The answer to these questions aren’t clear to me, and I suspect the answer varies within the details. Hell, I don’t even want to suggest that the answer varies between one player and another or one campaign and another; I mean, the answer may vary between one moment and the next in a single game. It might well be that a player running a fantasy half-orc expresses some genuine social awareness in her decision to spare the elven prisoners in the wake of a hostile encounter …only to give vent to some real malice when she BBQs a hobbit later that evening. The relationship between the players at a game table and the characters on that table and within the game universe is always complex, and real world issues cannot be mapped directly from one to the other, but neither can we say that what happens in game stays in game, so to speak.
It matters that race is built into so many game systems, and yes, we should be concerned about that, but we can’t say once and for all that a player running an elf-loving dwarf is any more enlightened than a player reveling in the chance to commit fantasy genocide with his Paladin heading off to slaughter every last goblin from the dark swampland..
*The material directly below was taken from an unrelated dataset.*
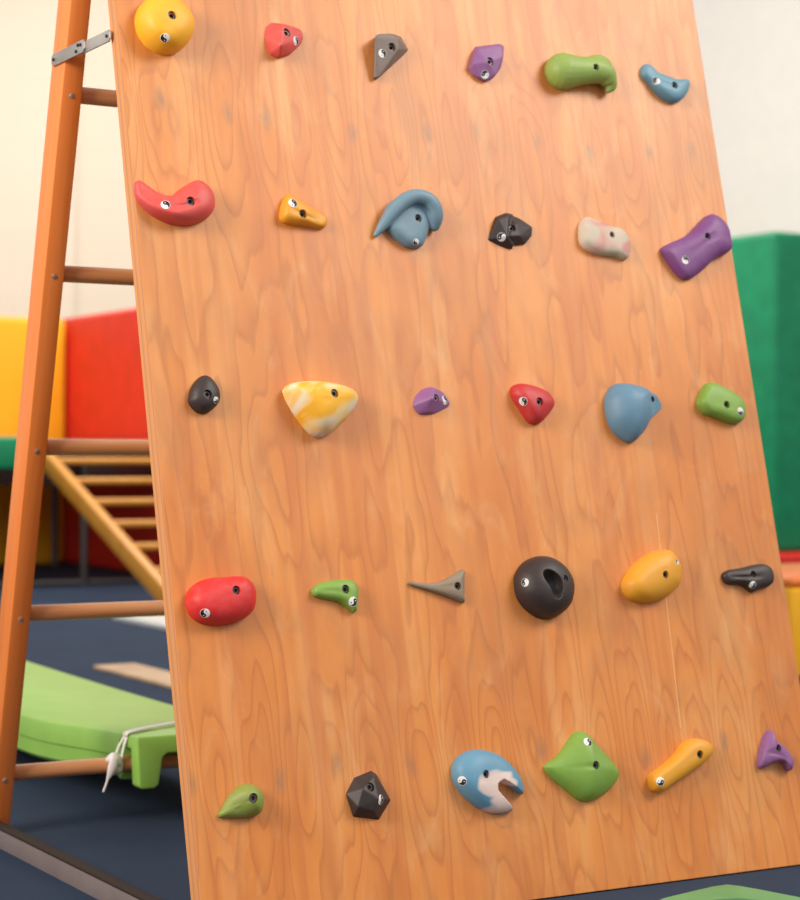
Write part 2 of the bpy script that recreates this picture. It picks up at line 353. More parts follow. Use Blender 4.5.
# ---------------- plywood panel ----------------
bm = bmesh.new(); box(bm, (0, .012, -BT), (BW, BH, 0), .0012, 2)
for v in bm.verts:
    if v.co.y < .1: v.co.y += -.010 + (-v.co.z)*.2446
for f in bm.faces: f.material_index = 0 if abs(f.normal.z) > .8 else 1
me = mesh_from(bm, 'plywood_panel')
ply = tag(obj('plywood_panel', me, [M_PLY, M_EDGE], smooth=False), 'large leaning varnished plywood panel covered with rows of coloured climbing holds', 'climbing board')
ply.matrix_world = BOARD

# ---------------- ladder behind ----------------
SL = math.atan(.266); SW, SD = .036, .062
lad = empty('wooden_ladder', 'orange pine ladder with round rungs leaning against the back of the plywood', 'ladder', Matrix.Translation((-.0065, .913, -.001)) @ Matrix.Rotation(SL, 4, 'X'))
for x in (0, BW-SW):
    st = obj('stile', mesh_from(boxmesh((x, 0, .004 if 0 else .0), (x+SW, SD, 1.755), .0025, 2), 'stile'), M_STILE, lad, angle=30)
    for z in (.105, .403, .702, 1.002, 1.299, 1.60):
        s = (z+.002)/math.cos(SL)
        b = bmesh.new(); cyl(b, (x+SW/2, -.0015, s), (x+SW/2, .006, s), .0048, 16, .0012)
        obj('screw', mesh_from(b, 'screw'), M_ZINC, st, angle=40)
RUNGS = []
for z in (.105, .403, .702, 1.002, 1.299, 1.60):
    s = (z+.002)/math.cos(SL); b = bmesh.new(); cyl(b, (SW-.004, SD/2, s), (BW-SW+.004, SD/2, s), .0145, 24)
    obj('rung', mesh_from(b, 'rung'), M_RUNG, lad, angle=40); RUNGS.append(s)
# steel folding stay between ladder and panel edge
inv = lad.matrix_world.inverted()
def stay(name, p0, p1, w, x, parent):
    b = bmesh.new(); a = Vector(p0); c = Vector(p1); t = (c-a).normalized(); n = Vector((0, -t.z, t.y))*w
    pts = [a-t*w*.6-n*.5, a-n, c-n, c+t*w*.6-n*.5, c+t*w*.6+n*.5, c+n, a+n, a-t*w*.6+n*.5]
    prism(b, [(q.y, q.z) for q in pts], x, x-.003, 0, .0006)
    o = obj(name, mesh_from(b, name), M_ZINC, parent, angle=30); return o
strap = bpy.data.objects.new('folding_stay', None)
zz = 1.363
s1 = stay('metal_stay', (0, .600, zz), (0, .463, zz+.001), .0105, -.0075, lad); s1.matrix_parent_inverse = inv
s2 = stay('metal_stay', (0, .480, zz-.001), (0, .360, zz), .0095, -.0045, lad); s2.matrix_parent_inverse = inv
bpy.data.objects.remove(strap)
def rivet(y, z, x, par, r=.004):
    b = bmesh.new(); cyl(b, (x+.001, y, z), (x-.003, y, z), r, 16, .001); o = obj('rivet', mesh_from(b, 'rivet'), M_STEEL, par, angle=40)
    o.matrix_parent_inverse = Matrix.Identity(4)
for y, z, x, par in ((.594, zz, -.0105, s1), (.471, zz+.004, -.0105, s1), (.490, zz-.004, -.0105, s1), (.482, zz+.005, -.0105, s1), (.365, zz, -.0075, s2)): rivet(y, z, x, par, .0028)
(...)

Okay, maybe we can draw some judgements about the guy running that Paladin.
Maybe.
In the long run, I suppose the real question is what does it mean that a significant portion of the gaming public regularly chooses to interact with each other on the basis of fantasies in which race is real and racism is pervasive? That’s a damned good question. The question is at least a little more interesting when we acknowledge that these people are free to shape their own attitudes towards the issues of race and racism within these fantasy worlds.